(This story has been updated with new information.)
Three months after the previous contract extension expired and hours before the first Yuletide Celebration performance of 2025, the Indianapolis Symphony Orchestra and its musicians announced that the parties have reached a new three-year labor agreement.
Chief among the contract’s key components is a 9.6% salary increase for the musicians over three years that ends at a $74,000 minimum salary. The agreement covers the 78 musicians who are represented by the Indianapolis Symphony Orchestra Players Association and Local 3 of the American Federation of Musicians, according to a Dec. 5 release from the symphony.
“Minimum annual salary is very important to musicians because everything relates back to it in our contract — our weekly pay; what we get paid if we do extra work, extra services; what we get paid if we play additional instruments,” said Rick Graef, co-chair of the Indianapolis Symphony Orchestra Players Association negotiating committee. “Everything reflects back to minimum annual salary, which is the salary that the majority of the musicians in the orchestra make.”
The new contract, which will be retroactive back to Sept. 1, 2025, and extend to Aug. 31, 2028, follows the previous three-year contract that ended in 2024. The musicians and ISO at that time agreed to a one-year extension that had a minimum salary of $67,500, Graef said.
Having a labor agreement in place that will increase musicians’ salaries over time offers a steady path forward, said Graef, who is also assistant principal horn.

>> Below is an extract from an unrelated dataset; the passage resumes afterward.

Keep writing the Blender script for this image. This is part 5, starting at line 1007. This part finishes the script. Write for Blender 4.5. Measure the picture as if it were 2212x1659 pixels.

“The institution has had its ups and downs, but we are enthusiastic about the planning that has been done on the new five-year strategic plan. We’re excited to have our new music director (Jun Märkl) fully entrenched with the ISO community and with the ISO musicians,” Graef said. “The future is bright. With this contract, it gives us a great hope for the future.”
Symphony CEO James Johnson called the new agreement fair and forward-looking.
“It’s really recognizing the value our musicians add to our orchestra, our community,” Johnson said. “It recognizes their excellence in all they do. We are so appreciative of their willingness to support the longterm plans of the orchestra.”
Negotiating the contract took time, Johnson said, because the ISO was also working out its longterm business plans. The agreement comes on the heels of the symphony’s new strategic plan that looks ahead five years to the orchestra’s centennial in 2030.
“We’ve been working diligently on our business plans as well during this time to ensure that the musicians’ compensation was a priority in how we will operate our business going forward. It’s taken this amount of time to put those plans in place,” he said.
Other components of the labor agreement include opportunities for more collaborations at schools and with other arts institutions as well as language that clarifies audition procedures, Graef and Johnson said.